In my post about PSGI & Plack I said that it was fast, to demonstrate this I benchmarked the program running as CGI in Apache (ACGI) as a standalone server in CGI::Emulate::PSGI (CEP) and as a native PSGI application.
The test was very not rigorous, because I really just wanted to confirm what I've read.
The command to report the rate was:
$ ab -n 1000 -c 10 -k "http://localhost:5000/cgi-bin/perldocweb?pod=PSGI&format=source"
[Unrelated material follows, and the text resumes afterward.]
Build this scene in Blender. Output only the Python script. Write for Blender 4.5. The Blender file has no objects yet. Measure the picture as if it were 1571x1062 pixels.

Which gave the following results:
ACGI | CEP | PSGI | |
---|---|---|---|
Requests per second | 10.57 | 267.17 | 512.31 |
Time per request (ms) | 94.618 | 3.743 | 1.952 |
Transfer rate (kBps) | 179.52 | 4539.79 | 8686.67 |
Just to see the raw speed, I made a small program to serve text files and compare the performance against Apache serving the same static files:
1 #!/usr/bin/perl 2 3 use Modern::Perl; 4 use IO::File; 5 6 my $dir = "/home/jrey/htdocs"; 7 8 my $app = sub { 9 my $env = shift; 10 my $filename = $dir . $env->{'REQUEST_URI'}; 11 return [ '200', ['Content-Type' => "text/plain"], IO::File->new($filename) ]; 12 };
The results for the command:
$ ab -n 1000 -c 10 -k "http://localhost:5000/PSGI.pod"
where:
Plackup | Apache | |
---|---|---|
Requests per second | 614.69 | 3217.03 |
Time per request (ms) | 1.627 | 0.311 |
Transfer rate (kBps) | 10425.21 | 55133.41 |
As I said, Plack is very fast, and in particular this test shows that the performance is acceptable even for static content, so we can deploy applications directly on perl, without additional Web server components, except for special needs such as high availability and load balancing, in which case there are some perl based solutions solutions as well, for example perlbal. Did I told you that there is PSGI for perlbal?